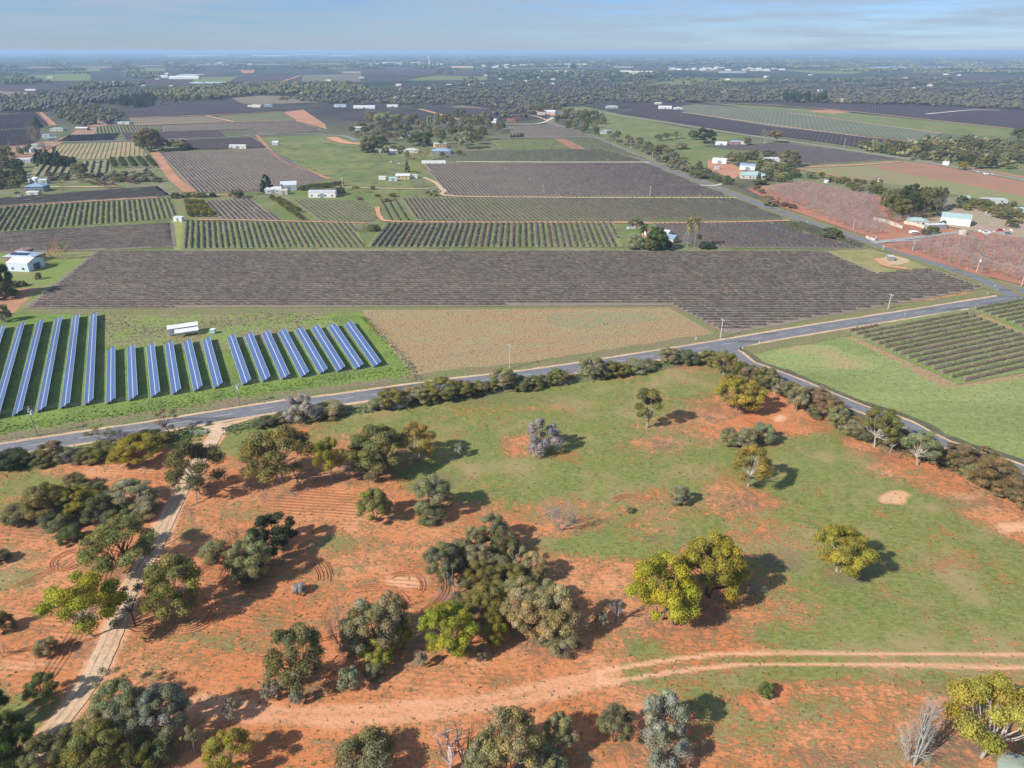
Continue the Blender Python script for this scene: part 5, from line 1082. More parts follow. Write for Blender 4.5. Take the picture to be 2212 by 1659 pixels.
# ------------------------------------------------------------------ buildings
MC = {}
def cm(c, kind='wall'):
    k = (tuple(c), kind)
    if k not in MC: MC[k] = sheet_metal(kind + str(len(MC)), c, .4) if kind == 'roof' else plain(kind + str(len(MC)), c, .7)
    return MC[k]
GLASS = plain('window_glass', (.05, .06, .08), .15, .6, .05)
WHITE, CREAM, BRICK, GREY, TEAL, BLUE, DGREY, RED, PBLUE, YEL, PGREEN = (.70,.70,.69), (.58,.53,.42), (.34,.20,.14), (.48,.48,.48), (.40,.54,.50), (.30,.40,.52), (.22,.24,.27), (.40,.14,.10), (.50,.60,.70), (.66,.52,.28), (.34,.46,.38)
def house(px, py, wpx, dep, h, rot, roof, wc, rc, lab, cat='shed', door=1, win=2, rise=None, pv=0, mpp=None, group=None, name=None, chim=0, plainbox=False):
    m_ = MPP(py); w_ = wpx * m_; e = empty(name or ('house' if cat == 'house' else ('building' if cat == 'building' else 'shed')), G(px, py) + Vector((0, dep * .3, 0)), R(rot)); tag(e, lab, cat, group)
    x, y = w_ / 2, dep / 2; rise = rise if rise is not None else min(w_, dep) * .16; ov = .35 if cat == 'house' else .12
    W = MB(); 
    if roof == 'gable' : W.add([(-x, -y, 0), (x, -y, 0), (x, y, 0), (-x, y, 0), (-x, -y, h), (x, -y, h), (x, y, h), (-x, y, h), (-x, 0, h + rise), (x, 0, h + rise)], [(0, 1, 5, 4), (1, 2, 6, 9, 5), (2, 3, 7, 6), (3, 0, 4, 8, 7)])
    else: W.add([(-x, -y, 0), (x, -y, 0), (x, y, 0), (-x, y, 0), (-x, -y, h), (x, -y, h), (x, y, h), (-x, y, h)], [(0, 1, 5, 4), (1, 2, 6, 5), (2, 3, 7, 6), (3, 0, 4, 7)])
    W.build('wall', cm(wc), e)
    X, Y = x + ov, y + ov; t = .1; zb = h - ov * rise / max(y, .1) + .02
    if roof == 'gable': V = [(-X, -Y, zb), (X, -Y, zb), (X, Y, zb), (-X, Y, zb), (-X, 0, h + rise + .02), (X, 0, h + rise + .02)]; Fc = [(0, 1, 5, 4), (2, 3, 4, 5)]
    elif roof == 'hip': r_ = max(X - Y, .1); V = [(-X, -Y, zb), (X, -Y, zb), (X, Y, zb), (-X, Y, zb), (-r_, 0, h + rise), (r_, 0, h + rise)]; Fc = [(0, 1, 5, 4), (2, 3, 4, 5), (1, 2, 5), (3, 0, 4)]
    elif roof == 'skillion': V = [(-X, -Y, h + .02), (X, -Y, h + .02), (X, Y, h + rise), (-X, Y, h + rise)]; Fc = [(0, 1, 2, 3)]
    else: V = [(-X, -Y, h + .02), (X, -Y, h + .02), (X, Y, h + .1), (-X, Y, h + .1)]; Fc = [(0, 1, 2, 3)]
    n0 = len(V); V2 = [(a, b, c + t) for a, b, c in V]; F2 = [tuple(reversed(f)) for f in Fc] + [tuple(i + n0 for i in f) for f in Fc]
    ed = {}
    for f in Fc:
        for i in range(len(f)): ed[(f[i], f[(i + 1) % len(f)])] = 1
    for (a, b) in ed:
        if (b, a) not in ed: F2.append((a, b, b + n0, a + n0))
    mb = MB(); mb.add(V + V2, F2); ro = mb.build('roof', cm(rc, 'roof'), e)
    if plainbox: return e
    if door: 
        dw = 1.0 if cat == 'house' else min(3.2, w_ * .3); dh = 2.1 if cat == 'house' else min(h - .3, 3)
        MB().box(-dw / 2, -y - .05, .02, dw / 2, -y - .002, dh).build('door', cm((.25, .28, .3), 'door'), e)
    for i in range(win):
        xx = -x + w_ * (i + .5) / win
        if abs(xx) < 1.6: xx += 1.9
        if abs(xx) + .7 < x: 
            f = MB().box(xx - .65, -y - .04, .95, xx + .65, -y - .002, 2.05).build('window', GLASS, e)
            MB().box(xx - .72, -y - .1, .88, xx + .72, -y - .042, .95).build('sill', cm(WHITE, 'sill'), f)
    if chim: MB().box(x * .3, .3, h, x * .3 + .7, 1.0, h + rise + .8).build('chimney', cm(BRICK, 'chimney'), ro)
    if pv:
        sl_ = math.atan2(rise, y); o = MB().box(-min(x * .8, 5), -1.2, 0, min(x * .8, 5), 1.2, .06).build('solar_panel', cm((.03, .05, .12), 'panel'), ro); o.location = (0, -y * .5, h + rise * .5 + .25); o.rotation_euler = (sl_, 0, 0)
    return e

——

Repeat the listing in full and exactly. Do not include any images.

Continue the Blender Python script for this scene: part 5, from line 1082. More parts follow. Write for Blender 4.5. Take the picture to be 2212 by 1659 pixels.
# ------------------------------------------------------------------ buildings
MC = {}
def cm(c, kind='wall'):
    k = (tuple(c), kind)
    if k not in MC: MC[k] = sheet_metal(kind + str(len(MC)), c, .4) if kind == 'roof' else plain(kind + str(len(MC)), c, .7)
    return MC[k]
GLASS = plain('window_glass', (.05, .06, .08), .15, .6, .05)
WHITE, CREAM, BRICK, GREY, TEAL, BLUE, DGREY, RED, PBLUE, YEL, PGREEN = (.70,.70,.69), (.58,.53,.42), (.34,.20,.14), (.48,.48,.48), (.40,.54,.50), (.30,.40,.52), (.22,.24,.27), (.40,.14,.10), (.50,.60,.70), (.66,.52,.28), (.34,.46,.38)
def house(px, py, wpx, dep, h, rot, roof, wc, rc, lab, cat='shed', door=1, win=2, rise=None, pv=0, mpp=None, group=None, name=None, chim=0, plainbox=False):
    m_ = MPP(py); w_ = wpx * m_; e = empty(name or ('house' if cat == 'house' else ('building' if cat == 'building' else 'shed')), G(px, py) + Vector((0, dep * .3, 0)), R(rot)); tag(e, lab, cat, group)
    x, y = w_ / 2, dep / 2; rise = rise if rise is not None else min(w_, dep) * .16; ov = .35 if cat == 'house' else .12
    W = MB(); 
    if roof == 'gable' : W.add([(-x, -y, 0), (x, -y, 0), (x, y, 0), (-x, y, 0), (-x, -y, h), (x, -y, h), (x, y, h), (-x, y, h), (-x, 0, h + rise), (x, 0, h + rise)], [(0, 1, 5, 4), (1, 2, 6, 9, 5), (2, 3, 7, 6), (3, 0, 4, 8, 7)])
    else: W.add([(-x, -y, 0), (x, -y, 0), (x, y, 0), (-x, y, 0), (-x, -y, h), (x, -y, h), (x, y, h), (-x, y, h)], [(0, 1, 5, 4), (1, 2, 6, 5), (2, 3, 7, 6), (3, 0, 4, 7)])
    W.build('wall', cm(wc), e)
    X, Y = x + ov, y + ov; t = .1; zb = h - ov * rise / max(y, .1) + .02
    if roof == 'gable': V = [(-X, -Y, zb), (X, -Y, zb), (X, Y, zb), (-X, Y, zb), (-X, 0, h + rise + .02), (X, 0, h + rise + .02)]; Fc = [(0, 1, 5, 4), (2, 3, 4, 5)]
    elif roof == 'hip': r_ = max(X - Y, .1); V = [(-X, -Y, zb), (X, -Y, zb), (X, Y, zb), (-X, Y, zb), (-r_, 0, h + rise), (r_, 0, h + rise)]; Fc = [(0, 1, 5, 4), (2, 3, 4, 5), (1, 2, 5), (3, 0, 4)]
    elif roof == 'skillion': V = [(-X, -Y, h + .02), (X, -Y, h + .02), (X, Y, h + rise), (-X, Y, h + rise)]; Fc = [(0, 1, 2, 3)]
    else: V = [(-X, -Y, h + .02), (X, -Y, h + .02), (X, Y, h + .1), (-X, Y, h + .1)]; Fc = [(0, 1, 2, 3)]
    n0 = len(V); V2 = [(a, b, c + t) for a, b, c in V]; F2 = [tuple(reversed(f)) for f in Fc] + [tuple(i + n0 for i in f) for f in Fc]
    ed = {}
    for f in Fc:
        for i in range(len(f)): ed[(f[i], f[(i + 1) % len(f)])] = 1
    for (a, b) in ed:
        if (b, a) not in ed: F2.append((a, b, b + n0, a + n0))
    mb = MB(); mb.add(V + V2, F2); ro = mb.build('roof', cm(rc, 'roof'), e)
    if plainbox: return e
    if door: 
        dw = 1.0 if cat == 'house' else min(3.2, w_ * .3); dh = 2.1 if cat == 'house' else min(h - .3, 3)
        MB().box(-dw / 2, -y - .05, .02, dw / 2, -y - .002, dh).build('door', cm((.25, .28, .3), 'door'), e)
    for i in range(win):
        xx = -x + w_ * (i + .5) / win
        if abs(xx) < 1.6: xx += 1.9
        if abs(xx) + .7 < x: 
            f = MB().box(xx - .65, -y - .04, .95, xx + .65, -y - .002, 2.05).build('window', GLASS, e)
            MB().box(xx - .72, -y - .1, .88, xx + .72, -y - .042, .95).build('sill', cm(WHITE, 'sill'), f)
    if chim: MB().box(x * .3, .3, h, x * .3 + .7, 1.0, h + rise + .8).build('chimney', cm(BRICK, 'chimney'), ro)
    if pv:
        sl_ = math.atan2(rise, y); o = MB().box(-min(x * .8, 5), -1.2, 0, min(x * .8, 5), 1.2, .06).build('solar_panel', cm((.03, .05, .12), 'panel'), ro); o.location = (0, -y * .5, h + rise * .5 + .25); o.rotation_euler = (sl_, 0, 0)
    return e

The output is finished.